Sunday, April 13, 2008

Inside television-ball

As a former worker in the television industry who knows a bit about the inner workings of a basic tv affiliate station and programming choices as well...tv programmers are quite possibly, the dumbest people in television. Surprisingly, it's not because they choose crappy programs.

The most current example stems from an advertisement on the radio I heard on the way home from my Sunday ritual: the NY Times, Frank Rich, at Starbucks.

The Discovery Channel, a marginal-to-prominent cable channel which has done well recently is apparently fucking with their schedule now.

The highly popular and fantastic show, Dirty Jobs with Mike Rowe, has consistently aired new shows on Wednesdays at 9pm Eastern. Well, this just in...this is no longer true. They are moving Mike to Mondays at some time, I think it was 9pm Eastern still.

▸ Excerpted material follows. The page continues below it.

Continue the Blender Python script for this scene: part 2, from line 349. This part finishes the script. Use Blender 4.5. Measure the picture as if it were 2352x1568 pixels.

OY! The Discovery Channel wishes to fuck with one of it's stud shows by dicking around with the schedule. A channel in their position should NOT be playing Russian Roulette with a hit show.

The standard industry argument is as follows: Once a show becomes a "hit" and has a deep following, they will "find" the show wherever it lands on the schedule.

Back when there were only 5 major networks (ABC, NBC, CBS, FOX, PBS), this could hold water because it wouldn't be hard to find among 5 channels. Today with the internet, a billion television channels all going for a specific niche, fucking with a shows schedule will cause it to die an early death.

The proper way is to establish a "hit." Then, like NBC did with "Friends," they left it alone, but they developed new "hits" by putting those shows directly before or after "Friends," while promoting those shows during the hit. That's how NBC built their big Thursday night lineup years ago, and how ABC built up their TGIF lineup way back in the early 90s I think it was. I mean, come on! "Step by Step," "Family Matters" those were marginally good shows, but by programming, packaging, and promoting them effectively, ABC brass built them into "hits" that brought in the big dough.

Shame on the Discovery Channel and I hope Mike Rowe kicks their ass.